At its core is the combination of paramilitaries (wearing black) from the era of the Northern Ireland ‘Troubles’ and a First World War British soldier in the foreground (plus a British Army piper in the background). In the centre is the badge of the Ulster Volunteer Force (UVF), surrounded by a wreath of poppies, the traditional symbol of war commemoration in the UK.
The UVF badge was first used in 1913 by the paramilitary group formed by the Ulster Unionist Council in opposition to Home Rule. It was a legal organisation, actively endorsed by the then leader of the Conservative and Unionist Party, and later Prime Minister, Andrew Bonar Law.
At the outbreak of war in 1914, its figurehead, Sir Edward Carson, successfully negotiated with the War Office for the UVF to be drafted en masse in the British Army, and it formed the 36th (Ulster) Division of the British Army, which served with gallantry on the Somme, at Messines, Passchendaele, and many other places.

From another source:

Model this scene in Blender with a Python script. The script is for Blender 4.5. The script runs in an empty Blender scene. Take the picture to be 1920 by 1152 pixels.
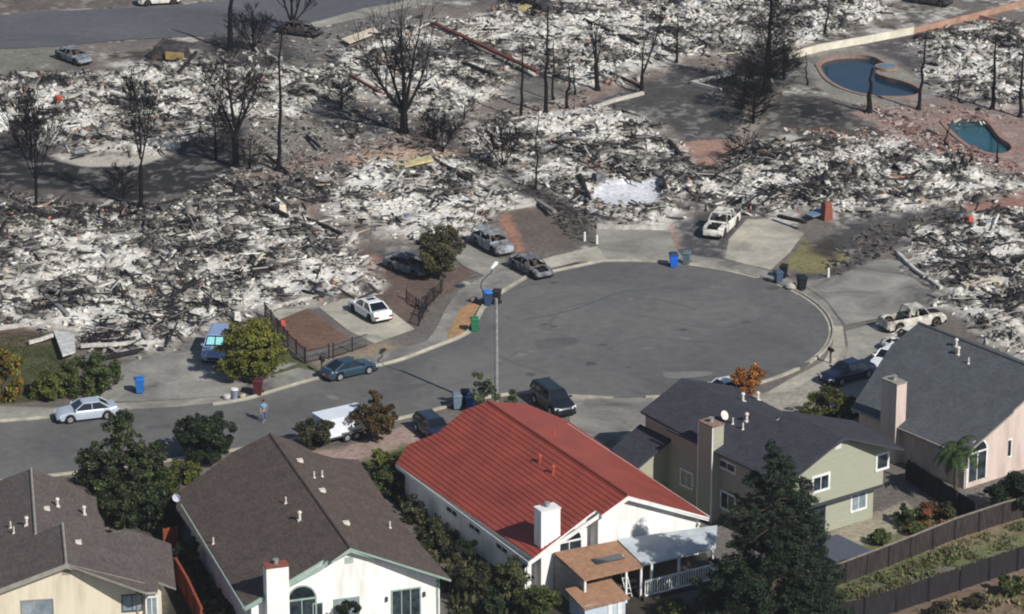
import bpy, bmesh, math, random
import numpy as np
from math import sin, cos, radians, pi, hypot, atan2
from mathutils import Vector, Matrix, noise as mnoise

SC = bpy.context.scene
COL = SC.collection
random.seed(7)

# ------------------------------------------------------------------ camera, sky, sun
CH, CP, CF = 93.2, radians(19.5), 6500.0          # camera height (m), pitch below horizon, focal length in 1/1920 of width
cam_d = bpy.data.cameras.new('camera'); cam = bpy.data.objects.new('camera', cam_d); COL.objects.link(cam)
cam.location = (0, 0, CH); cam.rotation_euler = (pi/2 - CP, 0, 0)
cam_d.sensor_width = 36; cam_d.lens = CF/1920*36; cam_d.clip_start = 1; cam_d.clip_end = 4000
SC.camera = cam
SUN_EL, SUN_AZ = radians(38), atan2(-0.76, 0.65)  # azimuth of the sun in the ground plane (from +x)
w = bpy.data.worlds.new('World'); SC.world = w; w.use_nodes = True
nt = w.node_tree; bg = nt.nodes['Background']
sky = nt.nodes.new('ShaderNodeTexSky'); sky.sky_type = 'NISHITA'; sky.sun_disc = False
sky.sun_elevation = SUN_EL; sky.sun_rotation = pi/2 - SUN_AZ; sky.dust_density = .4; sky.ozone_density = 2.0
nt.links.new(sky.outputs[0], bg.inputs[0]); bg.inputs[1].default_value = 0.068
sd = bpy.data.lights.new('sun', 'SUN'); sd.energy = 4.6; sd.angle = radians(0.5); sd.color = (1, .965, .91)
so = bpy.data.objects.new('sun', sd); COL.objects.link(so)
so.rotation_euler = Vector((-cos(SUN_AZ)*cos(SUN_EL), -sin(SUN_AZ)*cos(SUN_EL), -sin(SUN_EL))).to_track_quat('-Z', 'Y').to_euler()
SC.view_settings.view_transform = 'Standard'; SC.view_settings.look = 'None'
SC.cycles.filter_width = 2.0
SC.view_settings.exposure = 0.16; SC.view_settings.gamma = 1

# ------------------------------------------------------------------ plan survey: photo position -> ground position
def ray(px, py):
    a = (px-960)/CF; v = (576-py)/CF
    return (a, cos(CP)+v*sin(CP), -sin(CP)+v*cos(CP))
def G(px, py, h=0.0):
    d = ray(px, py); t = (h-CH)/d[2]
    return (d[0]*t, d[1]*t)
def GA(px, py, x, y):                    # height above ground of the photo position when it stands at distance y
    d = ray(px, py); t = y/d[1]
    return CH + d[2]*t, d[0]*t
def poly(pts): return [G(*p) for p in pts]

def lin(c):
    return tuple(((v/255)/12.92 if v <= 10 else ((v/255+0.055)/1.055)**2.4) for v in c)

# ------------------------------------------------------------------ materials
MATS = {}
def new_mat(name):
    m = bpy.data.materials.new(name); m.use_nodes = True
    return m, m.node_tree, m.node_tree.nodes['Principled BSDF']
def mat(name, c, c2=None, scale=2.0, rough=.85, detail=6, bump=0.0, bscale=None, metal=0.0, contrast=(.35, .65), spec=.3, stretch=None, emis=None):
    """procedural two-tone noise material"""
    if name in MATS: return MATS[name]
    m, t, b = new_mat(name)
    b.inputs['Roughness'].default_value = rough; b.inputs['Metallic'].default_value = metal
    b.inputs['Specular IOR Level'].default_value = spec
    c = lin(c); c2 = lin(c2) if c2 else tuple(v*.8 for v in c)
    tc = t.nodes.new('ShaderNodeTexCoord'); vec = tc.outputs['Object']
    if stretch:
        mp = t.nodes.new('ShaderNodeMapping'); mp.inputs['Scale'].default_value = stretch
        t.links.new(vec, mp.inputs['Vector']); vec = mp.outputs[0]
    n = t.nodes.new('ShaderNodeTexNoise'); n.inputs['Scale'].default_value = scale; n.inputs['Detail'].default_value = detail
    n.inputs['Roughness'].default_value = .62
    t.links.new(vec, n.inputs['Vector'])
    r = t.nodes.new('ShaderNodeValToRGB'); r.color_ramp.elements[0].position = contrast[0]; r.color_ramp.elements[1].position = contrast[1]
    r.color_ramp.elements[0].color = (*c2, 1); r.color_ramp.elements[1].color = (*c, 1)
    t.links.new(n.outputs['Fac'], r.inputs[0]); t.links.new(r.outputs[0], b.inputs['Base Color'])
    if bump:
        n2 = t.nodes.new('ShaderNodeTexNoise'); n2.inputs['Scale'].default_value = bscale or scale*4; n2.inputs['Detail'].default_value = 5
        t.links.new(vec, n2.inputs['Vector'])
        bp = t.nodes.new('ShaderNodeBump'); bp.inputs['Strength'].default_value = 1; bp.inputs['Distance'].default_value = bump
        t.links.new(n2.outputs['Fac'], bp.inputs['Height']); t.links.new(bp.outputs[0], b.inputs['Normal'])
    MATS[name] = m; return m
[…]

However, when a new Ulster Volunteer Force was formed in 1966, although it had no formal link with the old UVF and rapidly became illegal, it used some of the trappings of the predecessor organisation. The two were completely different organisations but have become merged as one in the minds of many.
The mural was photographed in 2007 in the Shankill area of Belfast. It has now been replaced by a different piece (also UVF-related). Its central implication, aside from the overt point of commemorating the dead of the Troubles-era UVF, is that there is somehow a similarity between service in a paramilitary group and service in the British Army.
However, that is extremely problematic. While men did join the British Army from the UVF in 1914, none of those would have worn the modern-day, black paramilitary uniform. Moreover, although we know now that there was collusion between crown forces and loyalist paramilitaries during the Troubles, the UVF also found itself in conflict with security forces. Therefore, to equate service in the illegal Troubles-era UVF with service in the British Army is mistaken.
The fact that people do make that link is what makes the mural so complex and fascinating. It raises issues of service, identity, memory, and belonging, as well as the devastating effects of conflict and violence, and links between political causes and paramilitary groups. That is why we have chosen it as an image that communicates the way we approach military history at Goldsmiths.